§ Given task: Quote verbatim everything from the line containing "Continue the Blender" down to the line containing "grey building', 'grass')", with both of those lines included and no others.

§ Dataset records:
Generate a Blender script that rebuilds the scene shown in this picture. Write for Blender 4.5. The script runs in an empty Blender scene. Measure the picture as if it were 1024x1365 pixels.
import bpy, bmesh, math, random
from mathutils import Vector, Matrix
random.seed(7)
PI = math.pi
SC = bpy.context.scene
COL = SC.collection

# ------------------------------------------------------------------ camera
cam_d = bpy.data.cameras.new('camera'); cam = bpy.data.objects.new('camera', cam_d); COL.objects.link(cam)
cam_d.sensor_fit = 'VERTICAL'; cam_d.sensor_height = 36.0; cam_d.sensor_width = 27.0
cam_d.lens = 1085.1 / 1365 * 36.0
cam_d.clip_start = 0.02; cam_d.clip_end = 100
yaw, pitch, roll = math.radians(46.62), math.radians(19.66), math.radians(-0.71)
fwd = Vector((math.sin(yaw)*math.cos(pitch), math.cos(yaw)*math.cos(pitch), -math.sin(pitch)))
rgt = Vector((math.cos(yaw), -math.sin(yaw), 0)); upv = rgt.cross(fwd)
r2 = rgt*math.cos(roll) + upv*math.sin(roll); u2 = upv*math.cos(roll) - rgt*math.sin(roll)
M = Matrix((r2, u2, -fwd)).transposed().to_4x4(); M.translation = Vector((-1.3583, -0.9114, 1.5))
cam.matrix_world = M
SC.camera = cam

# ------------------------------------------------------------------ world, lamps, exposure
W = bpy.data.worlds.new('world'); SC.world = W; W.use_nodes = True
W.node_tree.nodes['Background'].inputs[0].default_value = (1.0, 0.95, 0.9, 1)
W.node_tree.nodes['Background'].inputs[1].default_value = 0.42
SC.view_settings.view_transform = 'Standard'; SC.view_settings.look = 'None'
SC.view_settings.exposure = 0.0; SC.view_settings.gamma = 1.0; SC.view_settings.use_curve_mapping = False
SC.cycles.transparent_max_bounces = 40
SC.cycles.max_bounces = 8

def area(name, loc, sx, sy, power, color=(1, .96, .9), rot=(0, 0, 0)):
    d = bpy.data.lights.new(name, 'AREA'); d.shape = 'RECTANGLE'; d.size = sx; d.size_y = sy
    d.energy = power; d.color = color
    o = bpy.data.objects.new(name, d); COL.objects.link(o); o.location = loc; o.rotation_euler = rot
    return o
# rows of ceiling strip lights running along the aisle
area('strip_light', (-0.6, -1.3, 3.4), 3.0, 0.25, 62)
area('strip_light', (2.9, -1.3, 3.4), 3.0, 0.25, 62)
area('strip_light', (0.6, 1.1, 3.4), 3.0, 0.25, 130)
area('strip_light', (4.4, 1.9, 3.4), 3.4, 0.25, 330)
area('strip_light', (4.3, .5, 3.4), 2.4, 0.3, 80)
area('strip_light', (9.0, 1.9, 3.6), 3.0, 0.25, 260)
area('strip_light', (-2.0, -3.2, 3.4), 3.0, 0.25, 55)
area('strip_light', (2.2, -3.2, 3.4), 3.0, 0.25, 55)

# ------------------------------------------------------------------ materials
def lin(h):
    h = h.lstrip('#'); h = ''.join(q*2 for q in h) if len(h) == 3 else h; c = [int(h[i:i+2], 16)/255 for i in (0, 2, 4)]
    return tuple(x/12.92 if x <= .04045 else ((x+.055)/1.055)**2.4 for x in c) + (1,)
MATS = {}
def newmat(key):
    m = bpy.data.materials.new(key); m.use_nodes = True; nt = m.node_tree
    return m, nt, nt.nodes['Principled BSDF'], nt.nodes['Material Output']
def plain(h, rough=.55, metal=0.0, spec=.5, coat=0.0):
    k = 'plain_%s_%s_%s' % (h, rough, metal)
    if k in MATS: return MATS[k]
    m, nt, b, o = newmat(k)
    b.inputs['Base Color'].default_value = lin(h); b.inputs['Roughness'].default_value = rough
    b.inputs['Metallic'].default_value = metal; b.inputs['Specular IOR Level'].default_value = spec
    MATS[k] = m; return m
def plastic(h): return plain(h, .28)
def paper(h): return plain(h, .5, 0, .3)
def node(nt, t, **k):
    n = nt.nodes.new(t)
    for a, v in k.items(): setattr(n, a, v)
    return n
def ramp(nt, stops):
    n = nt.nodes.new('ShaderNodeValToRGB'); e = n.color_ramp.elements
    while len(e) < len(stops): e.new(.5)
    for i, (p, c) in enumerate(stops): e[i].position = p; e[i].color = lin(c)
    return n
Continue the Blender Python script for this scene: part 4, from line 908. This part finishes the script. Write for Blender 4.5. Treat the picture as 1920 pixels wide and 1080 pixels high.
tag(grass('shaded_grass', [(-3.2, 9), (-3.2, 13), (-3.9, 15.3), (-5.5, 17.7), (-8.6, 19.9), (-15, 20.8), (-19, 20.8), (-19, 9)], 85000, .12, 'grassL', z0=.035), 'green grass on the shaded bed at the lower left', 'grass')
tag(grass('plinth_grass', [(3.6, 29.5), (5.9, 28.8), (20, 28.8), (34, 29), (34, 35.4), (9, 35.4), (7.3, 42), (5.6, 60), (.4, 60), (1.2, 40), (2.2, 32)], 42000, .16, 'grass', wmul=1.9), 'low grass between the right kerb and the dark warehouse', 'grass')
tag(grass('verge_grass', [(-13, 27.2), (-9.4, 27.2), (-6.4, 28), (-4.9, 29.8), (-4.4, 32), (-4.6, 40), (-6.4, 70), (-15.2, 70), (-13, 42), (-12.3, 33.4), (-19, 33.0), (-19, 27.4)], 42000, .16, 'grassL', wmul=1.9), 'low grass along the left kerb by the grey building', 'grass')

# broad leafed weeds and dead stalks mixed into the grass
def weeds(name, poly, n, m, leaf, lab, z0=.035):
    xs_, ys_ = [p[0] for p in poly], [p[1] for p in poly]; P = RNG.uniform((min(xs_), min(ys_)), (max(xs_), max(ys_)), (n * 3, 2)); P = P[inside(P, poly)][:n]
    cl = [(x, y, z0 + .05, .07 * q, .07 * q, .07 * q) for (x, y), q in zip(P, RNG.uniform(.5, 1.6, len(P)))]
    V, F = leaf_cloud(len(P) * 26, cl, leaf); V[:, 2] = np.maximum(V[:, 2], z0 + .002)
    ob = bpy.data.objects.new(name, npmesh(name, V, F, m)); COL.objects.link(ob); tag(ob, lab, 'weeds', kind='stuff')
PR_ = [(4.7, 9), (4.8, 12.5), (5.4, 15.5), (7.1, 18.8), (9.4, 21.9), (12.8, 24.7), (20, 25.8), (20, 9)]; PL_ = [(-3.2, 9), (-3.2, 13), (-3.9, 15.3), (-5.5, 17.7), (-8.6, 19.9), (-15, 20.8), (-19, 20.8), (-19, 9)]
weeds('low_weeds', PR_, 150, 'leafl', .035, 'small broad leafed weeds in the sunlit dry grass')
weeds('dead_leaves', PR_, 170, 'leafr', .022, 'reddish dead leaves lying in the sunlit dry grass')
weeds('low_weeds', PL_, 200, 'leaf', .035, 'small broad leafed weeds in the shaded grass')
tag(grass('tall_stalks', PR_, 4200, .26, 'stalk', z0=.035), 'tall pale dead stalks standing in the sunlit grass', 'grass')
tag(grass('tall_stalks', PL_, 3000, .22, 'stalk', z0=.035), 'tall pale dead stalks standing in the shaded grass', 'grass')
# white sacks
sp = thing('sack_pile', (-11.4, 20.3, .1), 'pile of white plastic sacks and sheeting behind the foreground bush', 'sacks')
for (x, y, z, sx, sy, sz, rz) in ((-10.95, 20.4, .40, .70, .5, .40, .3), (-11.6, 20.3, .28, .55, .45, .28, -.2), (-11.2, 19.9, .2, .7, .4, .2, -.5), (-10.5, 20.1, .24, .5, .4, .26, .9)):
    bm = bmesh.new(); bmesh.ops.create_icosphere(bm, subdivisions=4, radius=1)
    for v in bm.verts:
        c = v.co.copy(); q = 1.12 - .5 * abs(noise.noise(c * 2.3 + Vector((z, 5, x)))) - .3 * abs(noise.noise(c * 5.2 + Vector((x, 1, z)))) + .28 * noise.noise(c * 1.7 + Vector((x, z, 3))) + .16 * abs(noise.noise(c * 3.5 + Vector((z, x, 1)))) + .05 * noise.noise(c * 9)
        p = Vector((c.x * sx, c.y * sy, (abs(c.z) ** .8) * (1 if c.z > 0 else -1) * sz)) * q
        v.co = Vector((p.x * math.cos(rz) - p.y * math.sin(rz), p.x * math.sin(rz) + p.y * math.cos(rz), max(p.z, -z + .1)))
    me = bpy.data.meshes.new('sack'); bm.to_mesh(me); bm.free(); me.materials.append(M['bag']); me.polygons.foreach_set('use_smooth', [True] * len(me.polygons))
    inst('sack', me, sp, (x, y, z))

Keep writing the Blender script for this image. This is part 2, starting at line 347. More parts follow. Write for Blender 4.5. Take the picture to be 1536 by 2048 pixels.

§ Completed exercise:
Continue the Blender Python script for this scene: part 4, from line 908. This part finishes the script. Write for Blender 4.5. Treat the picture as 1920 pixels wide and 1080 pixels high.
tag(grass('shaded_grass', [(-3.2, 9), (-3.2, 13), (-3.9, 15.3), (-5.5, 17.7), (-8.6, 19.9), (-15, 20.8), (-19, 20.8), (-19, 9)], 85000, .12, 'grassL', z0=.035), 'green grass on the shaded bed at the lower left', 'grass')
tag(grass('plinth_grass', [(3.6, 29.5), (5.9, 28.8), (20, 28.8), (34, 29), (34, 35.4), (9, 35.4), (7.3, 42), (5.6, 60), (.4, 60), (1.2, 40), (2.2, 32)], 42000, .16, 'grass', wmul=1.9), 'low grass between the right kerb and the dark warehouse', 'grass')
tag(grass('verge_grass', [(-13, 27.2), (-9.4, 27.2), (-6.4, 28), (-4.9, 29.8), (-4.4, 32), (-4.6, 40), (-6.4, 70), (-15.2, 70), (-13, 42), (-12.3, 33.4), (-19, 33.0), (-19, 27.4)], 42000, .16, 'grassL', wmul=1.9), 'low grass along the left kerb by the grey building', 'grass')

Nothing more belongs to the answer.